Start of GIVEN MATERIAL

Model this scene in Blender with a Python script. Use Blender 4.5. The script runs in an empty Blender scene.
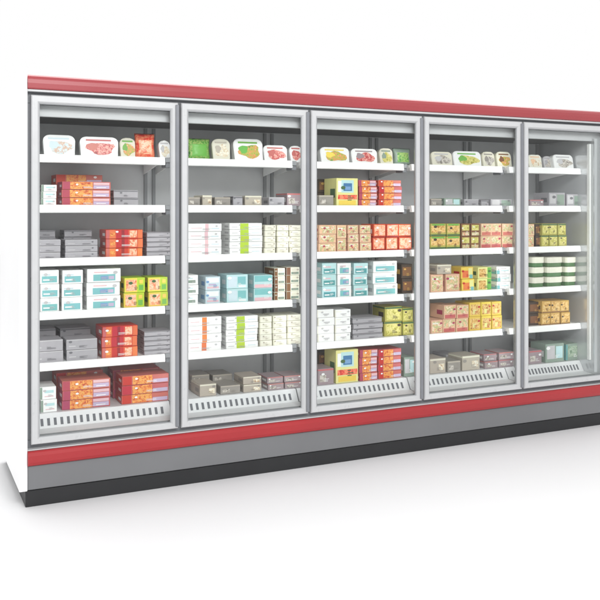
import bpy, bmesh, math, random
from mathutils import Vector, Matrix
random.seed(7)
scene = bpy.context.scene
COL = scene.collection

# ------------------------------------------------------------------ materials
def lin(c):
    return tuple((v/255/12.92) if v/255 <= .04045 else ((v/255+.055)/1.055)**2.4 for v in c)
MATS = {}
def mat(name, rgb, rough=.45, metal=0.0, coat=0.0, wear=.05, scale=9.0, spec=.5):
    """plain surface with a little unevenness in tone and gloss"""
    if name in MATS: return MATS[name]
    m = bpy.data.materials.new(name); m.use_nodes = True
    nt = m.node_tree; b = nt.nodes['Principled BSDF']
    c = lin(rgb)
    tc = nt.nodes.new('ShaderNodeTexCoord')
    n = nt.nodes.new('ShaderNodeTexNoise'); n.inputs['Scale'].default_value = scale; n.inputs['Detail'].default_value = 5
    nt.links.new(tc.outputs['Object'], n.inputs['Vector'])
    r = nt.nodes.new('ShaderNodeValToRGB')
    r.color_ramp.elements[0].position = .3; r.color_ramp.elements[1].position = .7
    r.color_ramp.elements[0].color = (*[v*(1-wear) for v in c], 1)
    r.color_ramp.elements[1].color = (*[min(v*(1+wear), .95) for v in c], 1)
    nt.links.new(n.outputs['Fac'], r.inputs['Fac'])
    if name.startswith('print_'):      # batches of card differ a little in tone
        oi = nt.nodes.new('ShaderNodeObjectInfo'); hs = nt.nodes.new('ShaderNodeHueSaturation')
        m1 = nt.nodes.new('ShaderNodeMapRange'); m1.inputs['To Min'].default_value = .90; m1.inputs['To Max'].default_value = 1.05
        m2 = nt.nodes.new('ShaderNodeMapRange'); m2.inputs['To Min'].default_value = .49; m2.inputs['To Max'].default_value = .51
        nt.links.new(oi.outputs['Random'], m1.inputs['Value']); nt.links.new(oi.outputs['Random'], m2.inputs['Value'])
        nt.links.new(m1.outputs[0], hs.inputs['Value']); nt.links.new(m2.outputs[0], hs.inputs['Hue'])
        nt.links.new(r.outputs['Color'], hs.inputs['Color']); nt.links.new(hs.outputs['Color'], b.inputs['Base Color'])
    else: nt.links.new(r.outputs['Color'], b.inputs['Base Color'])
    mr = nt.nodes.new('ShaderNodeMapRange'); mr.inputs['To Min'].default_value = max(rough-.08, .02); mr.inputs['To Max'].default_value = rough+.08
    nt.links.new(n.outputs['Fac'], mr.inputs['Value']); nt.links.new(mr.outputs['Result'], b.inputs['Roughness'])
    b.inputs['Metallic'].default_value = metal; b.inputs['Coat Weight'].default_value = coat
    b.inputs['Specular IOR Level'].default_value = spec
    MATS[name] = m
    return m

def food(name, cols, scale=62.0, rough=.4):
    """printed food photograph: mottled patches of the listed colours"""
    if name in MATS: return MATS[name]
    m = bpy.data.materials.new(name); m.use_nodes = True
    nt = m.node_tree; b = nt.nodes['Principled BSDF']
    tc = nt.nodes.new('ShaderNodeTexCoord')
    oi = nt.nodes.new('ShaderNodeObjectInfo')
    add = nt.nodes.new('ShaderNodeVectorMath'); add.operation = 'ADD'
    mul = nt.nodes.new('ShaderNodeVectorMath'); mul.operation = 'SCALE'; mul.inputs['Scale'].default_value = 3.0
    cb = nt.nodes.new('ShaderNodeCombineXYZ')
    nt.links.new(oi.outputs['Random'], cb.inputs[0]); nt.links.new(oi.outputs['Random'], cb.inputs[2])
    nt.links.new(cb.outputs[0], mul.inputs[0])
    nt.links.new(tc.outputs['Object'], add.inputs[0]); nt.links.new(mul.outputs[0], add.inputs[1])
    n = nt.nodes.new('ShaderNodeTexNoise'); n.inputs['Scale'].default_value = scale; n.inputs['Detail'].default_value = 6
    n.inputs['Distortion'].default_value = .8
    nt.links.new(add.outputs[0], n.inputs['Vector'])
    r = nt.nodes.new('ShaderNodeValToRGB'); cr = r.color_ramp
    k = len(cols)
    while len(cr.elements) < k: cr.elements.new(.5)
    for i, c in enumerate(cols):
        cr.elements[i].position = .3 + .42*i/max(k-1, 1)
        cr.elements[i].color = (*lin(c), 1)
    nt.links.new(n.outputs['Fac'], r.inputs['Fac']); nt.links.new(r.outputs['Color'], b.inputs['Base Color'])
    b.inputs['Roughness'].default_value = rough
    MATS[name] = m
    return m

def glass_mat():
    m = bpy.data.materials.new('door_glass'); m.use_nodes = True
    nt = m.node_tree; nt.nodes.remove(nt.nodes['Principled BSDF'])
    out = nt.nodes['Material Output']
    t = nt.nodes.new('ShaderNodeBsdfTransparent'); t.inputs[0].default_value = (.985, .995, .99, 1)
    g = nt.nodes.new('ShaderNodeBsdfGlossy'); g.inputs['Roughness'].default_value = .03
    f = nt.nodes.new('ShaderNodeFresnel'); f.inputs['IOR'].default_value = 1.30
    mx = nt.nodes.new('ShaderNodeMixShader')
    nt.links.new(f.outputs[0], mx.inputs[0]); nt.links.new(t.outputs[0], mx.inputs[1]); nt.links.new(g.outputs[0], mx.inputs[2])
    nt.links.new(mx.outputs[0], out.inputs['Surface'])
    return m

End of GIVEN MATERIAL

TASK DESCRIPTION:
Omit the pictures and give the material again, exactly and in full.

SOLUTION TO THIS EXERCISE:
Model this scene in Blender with a Python script. Use Blender 4.5. The script runs in an empty Blender scene.
import bpy, bmesh, math, random
from mathutils import Vector, Matrix
random.seed(7)
scene = bpy.context.scene
COL = scene.collection

# ------------------------------------------------------------------ materials
def lin(c):
    return tuple((v/255/12.92) if v/255 <= .04045 else ((v/255+.055)/1.055)**2.4 for v in c)
MATS = {}
def mat(name, rgb, rough=.45, metal=0.0, coat=0.0, wear=.05, scale=9.0, spec=.5):
    """plain surface with a little unevenness in tone and gloss"""
    if name in MATS: return MATS[name]
    m = bpy.data.materials.new(name); m.use_nodes = True
    nt = m.node_tree; b = nt.nodes['Principled BSDF']
    c = lin(rgb)
    tc = nt.nodes.new('ShaderNodeTexCoord')
    n = nt.nodes.new('ShaderNodeTexNoise'); n.inputs['Scale'].default_value = scale; n.inputs['Detail'].default_value = 5
    nt.links.new(tc.outputs['Object'], n.inputs['Vector'])
    r = nt.nodes.new('ShaderNodeValToRGB')
    r.color_ramp.elements[0].position = .3; r.color_ramp.elements[1].position = .7
    r.color_ramp.elements[0].color = (*[v*(1-wear) for v in c], 1)
    r.color_ramp.elements[1].color = (*[min(v*(1+wear), .95) for v in c], 1)
    nt.links.new(n.outputs['Fac'], r.inputs['Fac'])
    if name.startswith('print_'):      # batches of card differ a little in tone
        oi = nt.nodes.new('ShaderNodeObjectInfo'); hs = nt.nodes.new('ShaderNodeHueSaturation')
        m1 = nt.nodes.new('ShaderNodeMapRange'); m1.inputs['To Min'].default_value = .90; m1.inputs['To Max'].default_value = 1.05
        m2 = nt.nodes.new('ShaderNodeMapRange'); m2.inputs['To Min'].default_value = .49; m2.inputs['To Max'].default_value = .51
        nt.links.new(oi.outputs['Random'], m1.inputs['Value']); nt.links.new(oi.outputs['Random'], m2.inputs['Value'])
        nt.links.new(m1.outputs[0], hs.inputs['Value']); nt.links.new(m2.outputs[0], hs.inputs['Hue'])
        nt.links.new(r.outputs['Color'], hs.inputs['Color']); nt.links.new(hs.outputs['Color'], b.inputs['Base Color'])
    else: nt.links.new(r.outputs['Color'], b.inputs['Base Color'])
    mr = nt.nodes.new('ShaderNodeMapRange'); mr.inputs['To Min'].default_value = max(rough-.08, .02); mr.inputs['To Max'].default_value = rough+.08
    nt.links.new(n.outputs['Fac'], mr.inputs['Value']); nt.links.new(mr.outputs['Result'], b.inputs['Roughness'])
    b.inputs['Metallic'].default_value = metal; b.inputs['Coat Weight'].default_value = coat
    b.inputs['Specular IOR Level'].default_value = spec
    MATS[name] = m
    return m

def food(name, cols, scale=62.0, rough=.4):
    """printed food photograph: mottled patches of the listed colours"""
    if name in MATS: return MATS[name]
    m = bpy.data.materials.new(name); m.use_nodes = True
    nt = m.node_tree; b = nt.nodes['Principled BSDF']
    tc = nt.nodes.new('ShaderNodeTexCoord')
    oi = nt.nodes.new('ShaderNodeObjectInfo')
    add = nt.nodes.new('ShaderNodeVectorMath'); add.operation = 'ADD'
    mul = nt.nodes.new('ShaderNodeVectorMath'); mul.operation = 'SCALE'; mul.inputs['Scale'].default_value = 3.0
    cb = nt.nodes.new('ShaderNodeCombineXYZ')
    nt.links.new(oi.outputs['Random'], cb.inputs[0]); nt.links.new(oi.outputs['Random'], cb.inputs[2])
    nt.links.new(cb.outputs[0], mul.inputs[0])
    nt.links.new(tc.outputs['Object'], add.inputs[0]); nt.links.new(mul.outputs[0], add.inputs[1])
    n = nt.nodes.new('ShaderNodeTexNoise'); n.inputs['Scale'].default_value = scale; n.inputs['Detail'].default_value = 6
    n.inputs['Distortion'].default_value = .8
    nt.links.new(add.outputs[0], n.inputs['Vector'])
    r = nt.nodes.new('ShaderNodeValToRGB'); cr = r.color_ramp
    k = len(cols)
    while len(cr.elements) < k: cr.elements.new(.5)
    for i, c in enumerate(cols):
        cr.elements[i].position = .3 + .42*i/max(k-1, 1)
        cr.elements[i].color = (*lin(c), 1)
    nt.links.new(n.outputs['Fac'], r.inputs['Fac']); nt.links.new(r.outputs['Color'], b.inputs['Base Color'])
    b.inputs['Roughness'].default_value = rough
    MATS[name] = m
    return m

def glass_mat():
    m = bpy.data.materials.new('door_glass'); m.use_nodes = True
    nt = m.node_tree; nt.nodes.remove(nt.nodes['Principled BSDF'])
    out = nt.nodes['Material Output']
    t = nt.nodes.new('ShaderNodeBsdfTransparent'); t.inputs[0].default_value = (.985, .995, .99, 1)
    g = nt.nodes.new('ShaderNodeBsdfGlossy'); g.inputs['Roughness'].default_value = .03
    f = nt.nodes.new('ShaderNodeFresnel'); f.inputs['IOR'].default_value = 1.30
    mx = nt.nodes.new('ShaderNodeMixShader')
    nt.links.new(f.outputs[0], mx.inputs[0]); nt.links.new(t.outputs[0], mx.inputs[1]); nt.links.new(g.outputs[0], mx.inputs[2])
    nt.links.new(mx.outputs[0], out.inputs['Surface'])
    return m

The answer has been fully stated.